Spectral Clustering of Mixed-Type Data (309695)

*Felix Mbuga, San Jose State University 
Cristina Tortora, San Jose State University 

Keywords: Cluster analysis, Spectral Clustering, Mixed-type data

Cluster analysis seeks to assign objects with similar characteristics into groups called clusters such that objects within a group are similar to each other and dissimilar to objects in other groups. Most popular clustering methods work on either quantitative continuous data or qualitative (categorical) data. Among them, spectral clustering has been shown to perform well in different scenarios on continuous data: it can detect convex and not-convex clusters, it is robust to outliers, and can detect overlapping clusters. However, the constraint on continuous data can be limiting in real applications where data are often of mixed-type, i.e. data that contains both continuous and categorical features. This paper looks at extending spectral clustering to mixed-type data.
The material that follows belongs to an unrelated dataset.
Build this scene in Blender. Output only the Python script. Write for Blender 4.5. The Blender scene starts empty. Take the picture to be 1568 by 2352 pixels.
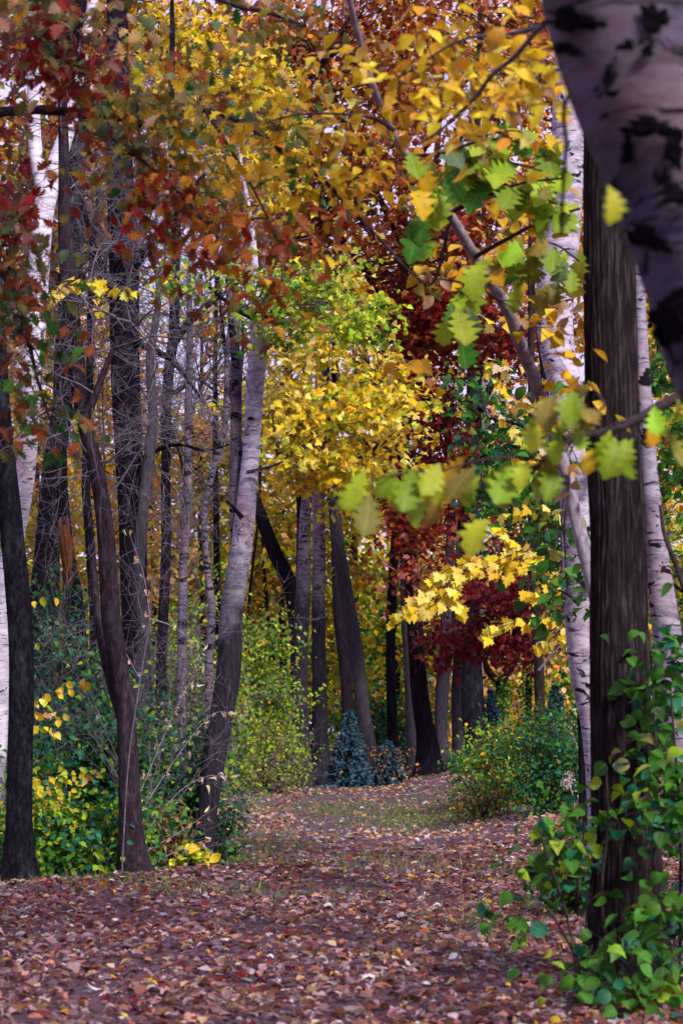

The new method replaces the Euclidean based similarity distance used in regular spectral clustering with different dissimilarity measures for continuous and categorical variables. A global dissimilarity measure is than computed using a weighted sum, and a Gaussian kernel is used to convert the dissimilarity matrix into a similarity matrix. The new method includes an automatic tuning of the variable weight and kernel parameter. The performance of spectral clustering in different scenarios are compared with that of two state of the art mixed-type data clustering methods, k-prototypes and KAMILA, using several real and simulated data sets. The simulated data were design to test the effect of several factors on the clustering performance, specifically we tested the effect of: different number of clusters (2 or 4), the degree of overlap in the variables, the number of continuous-categorical variables, the number of levels in the categorical variable, and whether or not the clusters were balanced (number of points per cluster).